## START

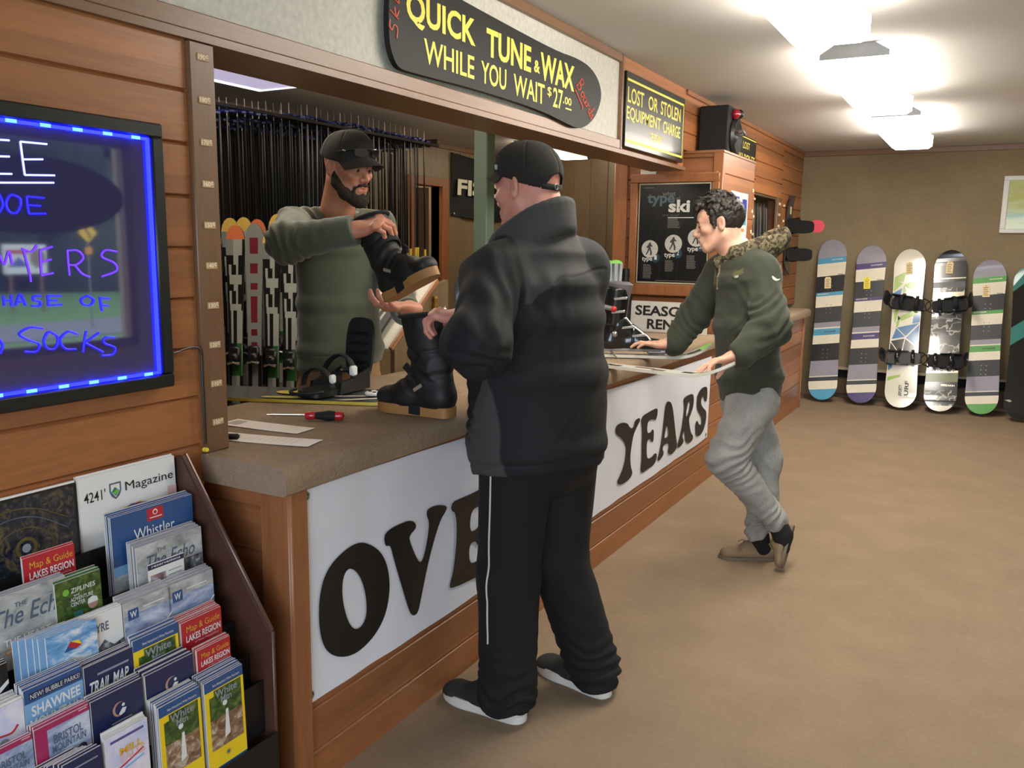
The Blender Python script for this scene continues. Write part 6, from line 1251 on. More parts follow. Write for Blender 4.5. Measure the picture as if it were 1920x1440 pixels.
# trousers
S = Sdf((-1.55, 1.95, .01), (-.80, 2.70, 1.0), .0045)
S.rows([(B(0, 0, .96), .175, .14), (B(0, -.005, .80), .19, .155)], B.l, .03)
Lk, Rk = B(.105, .012, .46), B(-.092, -.002, .46)
for s, kn, an in ((1, Lk, Lank), (-1, Rk, Rank)): S.chain([B(s * .095, -.005, .83), kn, v3(an) + v3((0, 0, .0))], [.115, .096, .088], .02); S.cap(an, v3(an) - v3((0, 0, .06)), .088, .078, .01)
S.cut((0, 0, .036), (0, 0, -1)); S.verts()
def etr(p, n):
    z = p[:, 2]; low = np.exp(-(z / .16) ** 2)
    return .0045 * vnoise(np.stack([p[:, 0] * 12, p[:, 1] * 12, z * 4], 1)) + low * .009 * np.sin(z * 130 + 7 * vnoise(p * 10)) + .004 * ridge(np.stack([p[:, 0] * 9 + z * 8, p[:, 1] * 9, z * 6], 1)) * np.exp(-((z - .42) / .16) ** 2)
trs = S.push(etr).relax(1, .3).build('trousers', t, tr_m)
from mathutils.bvhtree import BVHTree
bv = BVHTree.FromPolygons([tuple(q) for q in S.v], [tuple(q) for q in S.q]); pts = []
for k in range(26):
    z = .82 - .55 * k / 25; c = v3(B(.095, -.005, .83)) + (Lk - v3(B(.095, -.005, .83))) * ((.83 - z) / .37) if z > .46 else Lank + (Lk - Lank) * ((z - .09) / .37); o = c + nrm(B.l * .93 + B.f * -.05) * .4; h = bv.ray_cast(Vector(o), Vector(-nrm(B.l)))
    if h[0] is not None: pts.append(h[0] + Vector(B.l) * .0012)
m = MB(); m.tube(pts, .0030, mat('white_piping', (206, 198, 186), .6), 6); m.build('side_piping', t, label='thin white piping down the leg')
sole_w = mat('white_rubber_sole', (222, 218, 208), .5); shoe_b = mat('charcoal_trainer_mesh', (38, 40, 38), .8, bump=.5, bs=600)
for tp, hp, sd in (((-1.452, 2.19), (-1.145, 2.168), 1), ((-1.272, 2.515), (-.975, 2.438), -1)):
    q = shoe(t, tp, hp, .105, shoe_b, sole_w, sd, blackm)
    m = MB(); m.bar(q(.03, .044 * 1, .05), q(.055, .046, .078), .004, .012, white, Y_); m.build('reflective_tab', t)
cap_dome(t, HE, cap_m2, True, .42, .018); bill(t, HE, .160, .075, cap_m2, .064, .072, .16)
m = MB(); A = [HE(.040 * s, -.107 + .012 * s * s, -.014 + .004 * s * s) for s in (-1.2, -.8, -.4, 0, .4, .8, 1.2)]; m.tube(A, .009, cap_m2, 8, flat=.3, up=HE.u); m.build('cap_strap', t); m = MB(); m.tube([HE(.012 + .008 * math.cos(q), -.114, -.014 + .008 * math.sin(q)) for q in [i * math.pi / 4 for i in range(8)]], .0018, steel, 6, closed=True); m.build('cap_buckle', t)
m = MB(); m.box(HE(.078, .052, .062), (.004, .016, .014), mat('cap_logo_white', (190, 186, 176), .6), Matrix((HE.f, HE.l, HE.u)).transposed()); m.build('cap_emblem', t)

# ---------------- the clerk behind the counter
t = thing('person', 'bearded clerk in green sweater and dark cap behind the counter, holding up a boot', 'person', (-2.40, 2.64, 0)); CLERK = t
C0 = Loc((-2.335, 2.735, 0), (.88, -.47, 0)); HC_ = Loc((-2.169, 2.603, 1.745), (.955, -.10, -.16), (.10, -.04, 1)); SCK = .94; sw_m = mat('moss_green_sweater', (82, 87, 68), .9, var=.10, vs=16, bump=.35, bs=420, sheen=.3)
Rsh, Rel, Rwr = C0(-.172, .0, 1.54), v3((-2.200, 2.301, 1.460)), v3((-1.939, 2.350, 1.505)); Lsh, Lel, Lwr = C0(.172, .0, 1.54), v3((-2.052, 2.798, 1.197)), v3((-1.869, 2.581, 1.226))
S = Sdf((-2.85, 2.1, .02), (-1.65, 3.05, 1.95), .0032); head(S, HC_, .95, .98); S.cap(HC_(0, -.02, -.06), C0(0, .0, 1.55), .056, .064, .03)
S.rows([(C0(0, 0, .90), .13, .09), (C0(0, 0, 1.15), .135, .095), (C0(0, 0, 1.38), .16, .10), (C0(0, 0, 1.47), .10, .07)], C0.l, .04)
S.chain([C0(0, 0, 1.46), Rsh, Rel, Rwr], [.055, .05, .042, .030], .03); S.chain([C0(0, 0, 1.46), Lsh, Lel, Lwr], [.055, .05, .042, .030], .03)
for s in (1, -1): S.chain([C0(s * .09, 0, .9), C0(s * .10, .01, .5), C0(s * .10, -.01, .09)], [.085, .058, .042], .03)
hd = nrm(RV * .93 + v3((0, 0, .30)) - FV * .10); hand(S, Rwr + hd * .0, hd, FV * .55 - v3((0, 0, .83)), 1, [(.95, .8, .4), (.9, .8, .4), (.9, .8, .4), (.95, .85, .4)], (.4, .5, .3), 1.1, .03, tdir=(.45, .45, .75))
hl = nrm(-RV * .74 + v3((0, 0, -.02)) - FV * .62); hand(S, Lwr + hl * .0, hl, (-.1, .0, 1), 1, [(.35, .5, .45), (.35, .5, .45), (.4, .5, .45), (.45, .55, .45)], (.2, .3, .3), 1.0, .09, tdir=(.35, .9, .35))
S.verts().build('body', t, skin_tan, {'lip': lip_zone(HC_, .95)}, label='tanned face, neck and hands')
S = Sdf((-2.85, 2.1, .92), (-1.65, 3.05, 1.60), .004)
S.rows([(C0(0, .0, .93), .178, .135), (C0(0, .0, 1.03), .176, .130), (C0(0, 0, 1.22), .168, .122), (C0(0, 0, 1.43), .178, .118), (C0(0, -.005, 1.53), .135, .092), (C0(0, 0, 1.59), .07, .07)], C0.l, .03, end=.2)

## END

### Instructions to follow
Repeat the material exactly as it reads, without any of its pictures.

### Answer to the task
The Blender Python script for this scene continues. Write part 6, from line 1251 on. More parts follow. Write for Blender 4.5. Measure the picture as if it were 1920x1440 pixels.
# trousers
S = Sdf((-1.55, 1.95, .01), (-.80, 2.70, 1.0), .0045)
S.rows([(B(0, 0, .96), .175, .14), (B(0, -.005, .80), .19, .155)], B.l, .03)
Lk, Rk = B(.105, .012, .46), B(-.092, -.002, .46)
for s, kn, an in ((1, Lk, Lank), (-1, Rk, Rank)): S.chain([B(s * .095, -.005, .83), kn, v3(an) + v3((0, 0, .0))], [.115, .096, .088], .02); S.cap(an, v3(an) - v3((0, 0, .06)), .088, .078, .01)
S.cut((0, 0, .036), (0, 0, -1)); S.verts()
def etr(p, n):
    z = p[:, 2]; low = np.exp(-(z / .16) ** 2)
    return .0045 * vnoise(np.stack([p[:, 0] * 12, p[:, 1] * 12, z * 4], 1)) + low * .009 * np.sin(z * 130 + 7 * vnoise(p * 10)) + .004 * ridge(np.stack([p[:, 0] * 9 + z * 8, p[:, 1] * 9, z * 6], 1)) * np.exp(-((z - .42) / .16) ** 2)
trs = S.push(etr).relax(1, .3).build('trousers', t, tr_m)
from mathutils.bvhtree import BVHTree
bv = BVHTree.FromPolygons([tuple(q) for q in S.v], [tuple(q) for q in S.q]); pts = []
for k in range(26):
    z = .82 - .55 * k / 25; c = v3(B(.095, -.005, .83)) + (Lk - v3(B(.095, -.005, .83))) * ((.83 - z) / .37) if z > .46 else Lank + (Lk - Lank) * ((z - .09) / .37); o = c + nrm(B.l * .93 + B.f * -.05) * .4; h = bv.ray_cast(Vector(o), Vector(-nrm(B.l)))
    if h[0] is not None: pts.append(h[0] + Vector(B.l) * .0012)
m = MB(); m.tube(pts, .0030, mat('white_piping', (206, 198, 186), .6), 6); m.build('side_piping', t, label='thin white piping down the leg')
sole_w = mat('white_rubber_sole', (222, 218, 208), .5); shoe_b = mat('charcoal_trainer_mesh', (38, 40, 38), .8, bump=.5, bs=600)
for tp, hp, sd in (((-1.452, 2.19), (-1.145, 2.168), 1), ((-1.272, 2.515), (-.975, 2.438), -1)):
    q = shoe(t, tp, hp, .105, shoe_b, sole_w, sd, blackm)
    m = MB(); m.bar(q(.03, .044 * 1, .05), q(.055, .046, .078), .004, .012, white, Y_); m.build('reflective_tab', t)
cap_dome(t, HE, cap_m2, True, .42, .018); bill(t, HE, .160, .075, cap_m2, .064, .072, .16)
m = MB(); A = [HE(.040 * s, -.107 + .012 * s * s, -.014 + .004 * s * s) for s in (-1.2, -.8, -.4, 0, .4, .8, 1.2)]; m.tube(A, .009, cap_m2, 8, flat=.3, up=HE.u); m.build('cap_strap', t); m = MB(); m.tube([HE(.012 + .008 * math.cos(q), -.114, -.014 + .008 * math.sin(q)) for q in [i * math.pi / 4 for i in range(8)]], .0018, steel, 6, closed=True); m.build('cap_buckle', t)
m = MB(); m.box(HE(.078, .052, .062), (.004, .016, .014), mat('cap_logo_white', (190, 186, 176), .6), Matrix((HE.f, HE.l, HE.u)).transposed()); m.build('cap_emblem', t)

# ---------------- the clerk behind the counter
t = thing('person', 'bearded clerk in green sweater and dark cap behind the counter, holding up a boot', 'person', (-2.40, 2.64, 0)); CLERK = t
C0 = Loc((-2.335, 2.735, 0), (.88, -.47, 0)); HC_ = Loc((-2.169, 2.603, 1.745), (.955, -.10, -.16), (.10, -.04, 1)); SCK = .94; sw_m = mat('moss_green_sweater', (82, 87, 68), .9, var=.10, vs=16, bump=.35, bs=420, sheen=.3)
Rsh, Rel, Rwr = C0(-.172, .0, 1.54), v3((-2.200, 2.301, 1.460)), v3((-1.939, 2.350, 1.505)); Lsh, Lel, Lwr = C0(.172, .0, 1.54), v3((-2.052, 2.798, 1.197)), v3((-1.869, 2.581, 1.226))
S = Sdf((-2.85, 2.1, .02), (-1.65, 3.05, 1.95), .0032); head(S, HC_, .95, .98); S.cap(HC_(0, -.02, -.06), C0(0, .0, 1.55), .056, .064, .03)
S.rows([(C0(0, 0, .90), .13, .09), (C0(0, 0, 1.15), .135, .095), (C0(0, 0, 1.38), .16, .10), (C0(0, 0, 1.47), .10, .07)], C0.l, .04)
S.chain([C0(0, 0, 1.46), Rsh, Rel, Rwr], [.055, .05, .042, .030], .03); S.chain([C0(0, 0, 1.46), Lsh, Lel, Lwr], [.055, .05, .042, .030], .03)
for s in (1, -1): S.chain([C0(s * .09, 0, .9), C0(s * .10, .01, .5), C0(s * .10, -.01, .09)], [.085, .058, .042], .03)
hd = nrm(RV * .93 + v3((0, 0, .30)) - FV * .10); hand(S, Rwr + hd * .0, hd, FV * .55 - v3((0, 0, .83)), 1, [(.95, .8, .4), (.9, .8, .4), (.9, .8, .4), (.95, .85, .4)], (.4, .5, .3), 1.1, .03, tdir=(.45, .45, .75))
hl = nrm(-RV * .74 + v3((0, 0, -.02)) - FV * .62); hand(S, Lwr + hl * .0, hl, (-.1, .0, 1), 1, [(.35, .5, .45), (.35, .5, .45), (.4, .5, .45), (.45, .55, .45)], (.2, .3, .3), 1.0, .09, tdir=(.35, .9, .35))
S.verts().build('body', t, skin_tan, {'lip': lip_zone(HC_, .95)}, label='tanned face, neck and hands')
S = Sdf((-2.85, 2.1, .92), (-1.65, 3.05, 1.60), .004)
S.rows([(C0(0, .0, .93), .178, .135), (C0(0, .0, 1.03), .176, .130), (C0(0, 0, 1.22), .168, .122), (C0(0, 0, 1.43), .178, .118), (C0(0, -.005, 1.53), .135, .092), (C0(0, 0, 1.59), .07, .07)], C0.l, .03, end=.2)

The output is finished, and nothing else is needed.